A cura di Elizabeth Maxwell, EMEA Technical Director di Compuware
La nuova legislazione europea sulla protezione dei dati, attualmente in discussione in seno all’UE, sarà approvata entro fine anno. Dopo la sua emanazione, i paesi membri avranno meno di due anni per conformarsi alla nuova legge. Tra le disposizioni contenute, la legislazione vieta la pratica diffusa di utilizzare i dati reali quando si eseguono dei test sui sistemi e sulle applicazioni, creando così una sfida di grande portata per le aziende che raccolgono e memorizzano i dati personali.
Le aziende che non rispetteranno questa normativa dovranno affrontare sanzioni crescenti con penali che potranno raggiungere i 100 milioni di euro, o il 5 per cento del fatturato annuo della società.
Le nuove normative europee richiederanno alle banche, agli operatori di telecomunicazione e alle altre aziende in generale di ottenere il consenso dei propri clienti per utilizzare i loro dati negli ambienti di test. Attualmente, le organizzazioni testano le applicazioni utilizzando dati non mascherati con il pretesto di creare “livelli ottimali di servizio” per i clienti. Sebbene in apparenza le intenzioni siano buone, queste organizzazioni espongono, di fatto, i propri clienti a rischi estremamente elevati considerando quanto sia facile che i dati personali cadano nelle mani di malintenzionati, un rischio reso sempre più reale dalla crescente diffusione della pratica del test in outsourcing.
La situazione si fa ancora più preoccupante se analizziamo quello che le aziende dicono rispetto alla propria esperienza e conoscenza delle leggi sulla protezione dei dati.
Secondo un sondaggio condotto nelle organizzazioni aziendali rivolgendo le proprie domande ai CIO, il 20 per cento delle aziende non maschera né protegge i dati dei clienti prima di fornirli a società esterne per testare le applicazioni. Un altro 43 per cento, che condivide i dati, dichiara di non comprendere pienamente le leggi e i regolamenti attualmente in vigore nel campo della protezione dei dati. Inoltre, l’87 per cento delle aziende che non maschera i dati si affida integralmente a un accordo di non divulgazione (NDA) stipulato con il provider. La stessa percentuale di aziende, l’87 per cento, non è a conoscenza delle nuove normative a cui l’Unione Europea sta lavorando e di quale sarà il loro impatto in termini di spesa tecnologica necessaria ad adeguare i propri sistemi al nuovo quadro giuridico.
In realtà, non esiste una scusa valida per continuare a utilizzare i dati dei clienti non mascherati.
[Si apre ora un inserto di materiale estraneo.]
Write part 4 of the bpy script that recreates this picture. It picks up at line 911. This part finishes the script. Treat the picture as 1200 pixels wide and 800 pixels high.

Tuttavia, a causa della mancanza di comprensione delle nuove disposizioni in merito alla protezione dei dati e del potenziale impatto economico legato all’adeguamento, è facile presumere che molte aziende non rispetteranno le scadenze indicate.
Al momento c’è ancora tempo; creare una strategia coerente e valida per garantire la protezione dei dati sensibili dei clienti è un obiettivo che certamente si può raggiungere in meno di due anni, le aziende devono però avviare questo processo fin da subito.
Il primo passo che dovranno necessariamente compiere è comprendere le implicazioni della legislazione dal punto di vista delle operazioni che attualmente l’azienda conduce per poi stabilire quali modifiche dovranno essere apportate e quale costo comporteranno. Contemporaneamente, le aziende dovrebbero cominciare a individuare dove sono collocate tutte le informazioni sensibili in loro possesso e determinare chi ha il diritto di accedervi. Ulteriore aspetto interessante per le organizzazioni sarà iniziare a “desensibilizzare” i propri dati prima di incorporarli nei flussi di lavoro e nei processi.
Un ultimo passaggio da non sottovalutare prima di sviluppare una soluzione di protezione dei dati conforme alle normative, è determinarne i requisiti e promuovere una valutazione delle competenze e dell’esperienza dei propri team IT, per non rischiare di commettere errori che potrebbero comportare costi elevati.